--- TASK PROMPT ---
Copy out every record precisely.

-- Begin --

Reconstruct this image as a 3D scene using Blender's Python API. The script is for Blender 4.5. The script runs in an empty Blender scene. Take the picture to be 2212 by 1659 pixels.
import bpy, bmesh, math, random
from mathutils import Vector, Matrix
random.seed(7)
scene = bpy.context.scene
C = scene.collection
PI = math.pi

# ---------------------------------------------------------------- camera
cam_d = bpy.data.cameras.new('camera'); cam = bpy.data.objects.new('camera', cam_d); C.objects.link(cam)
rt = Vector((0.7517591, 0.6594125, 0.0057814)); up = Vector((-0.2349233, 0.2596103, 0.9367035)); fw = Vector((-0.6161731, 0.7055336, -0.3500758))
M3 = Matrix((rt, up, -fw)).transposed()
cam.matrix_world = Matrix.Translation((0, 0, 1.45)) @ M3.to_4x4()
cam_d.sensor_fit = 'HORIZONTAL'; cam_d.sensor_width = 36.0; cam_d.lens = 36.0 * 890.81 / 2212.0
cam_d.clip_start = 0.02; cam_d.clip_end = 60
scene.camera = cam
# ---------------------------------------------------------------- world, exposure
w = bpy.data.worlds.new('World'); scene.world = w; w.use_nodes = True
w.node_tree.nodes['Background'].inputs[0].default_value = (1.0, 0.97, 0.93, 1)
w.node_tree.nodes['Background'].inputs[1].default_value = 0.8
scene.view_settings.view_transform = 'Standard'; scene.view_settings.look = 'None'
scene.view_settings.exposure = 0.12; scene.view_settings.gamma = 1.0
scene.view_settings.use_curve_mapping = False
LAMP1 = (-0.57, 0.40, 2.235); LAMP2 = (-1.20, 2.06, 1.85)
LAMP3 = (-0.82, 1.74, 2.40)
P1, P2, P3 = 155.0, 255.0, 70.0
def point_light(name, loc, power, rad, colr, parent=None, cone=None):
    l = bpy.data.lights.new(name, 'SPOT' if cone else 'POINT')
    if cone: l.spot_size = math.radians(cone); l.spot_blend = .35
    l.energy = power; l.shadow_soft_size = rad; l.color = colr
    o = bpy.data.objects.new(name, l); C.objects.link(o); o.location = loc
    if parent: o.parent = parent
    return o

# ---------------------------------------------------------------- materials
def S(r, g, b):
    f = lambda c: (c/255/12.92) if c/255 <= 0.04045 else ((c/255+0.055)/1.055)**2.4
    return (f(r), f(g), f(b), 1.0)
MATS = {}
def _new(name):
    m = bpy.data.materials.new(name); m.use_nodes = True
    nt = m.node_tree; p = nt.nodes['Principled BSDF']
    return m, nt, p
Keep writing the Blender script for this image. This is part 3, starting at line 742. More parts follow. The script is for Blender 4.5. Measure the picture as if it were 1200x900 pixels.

-- End --

--- REPLY TO THE EXERCISE ---
Reconstruct this image as a 3D scene using Blender's Python API. The script is for Blender 4.5. The script runs in an empty Blender scene. Take the picture to be 2212 by 1659 pixels.
import bpy, bmesh, math, random
from mathutils import Vector, Matrix
random.seed(7)
scene = bpy.context.scene
C = scene.collection
PI = math.pi

# ---------------------------------------------------------------- camera
cam_d = bpy.data.cameras.new('camera'); cam = bpy.data.objects.new('camera', cam_d); C.objects.link(cam)
rt = Vector((0.7517591, 0.6594125, 0.0057814)); up = Vector((-0.2349233, 0.2596103, 0.9367035)); fw = Vector((-0.6161731, 0.7055336, -0.3500758))
M3 = Matrix((rt, up, -fw)).transposed()
cam.matrix_world = Matrix.Translation((0, 0, 1.45)) @ M3.to_4x4()
cam_d.sensor_fit = 'HORIZONTAL'; cam_d.sensor_width = 36.0; cam_d.lens = 36.0 * 890.81 / 2212.0
cam_d.clip_start = 0.02; cam_d.clip_end = 60
scene.camera = cam
# ---------------------------------------------------------------- world, exposure
w = bpy.data.worlds.new('World'); scene.world = w; w.use_nodes = True
w.node_tree.nodes['Background'].inputs[0].default_value = (1.0, 0.97, 0.93, 1)
w.node_tree.nodes['Background'].inputs[1].default_value = 0.8
scene.view_settings.view_transform = 'Standard'; scene.view_settings.look = 'None'
scene.view_settings.exposure = 0.12; scene.view_settings.gamma = 1.0
scene.view_settings.use_curve_mapping = False
LAMP1 = (-0.57, 0.40, 2.235); LAMP2 = (-1.20, 2.06, 1.85)
LAMP3 = (-0.82, 1.74, 2.40)
P1, P2, P3 = 155.0, 255.0, 70.0
def point_light(name, loc, power, rad, colr, parent=None, cone=None):
    l = bpy.data.lights.new(name, 'SPOT' if cone else 'POINT')
    if cone: l.spot_size = math.radians(cone); l.spot_blend = .35
    l.energy = power; l.shadow_soft_size = rad; l.color = colr
    o = bpy.data.objects.new(name, l); C.objects.link(o); o.location = loc
    if parent: o.parent = parent
    return o

# ---------------------------------------------------------------- materials
def S(r, g, b):
    f = lambda c: (c/255/12.92) if c/255 <= 0.04045 else ((c/255+0.055)/1.055)**2.4
    return (f(r), f(g), f(b), 1.0)
MATS = {}
def _new(name):
    m = bpy.data.materials.new(name); m.use_nodes = True
    nt = m.node_tree; p = nt.nodes['Principled BSDF']
    return m, nt, p
Keep writing the Blender script for this image. This is part 3, starting at line 742. More parts follow. The script is for Blender 4.5. Measure the picture as if it were 1200x900 pixels.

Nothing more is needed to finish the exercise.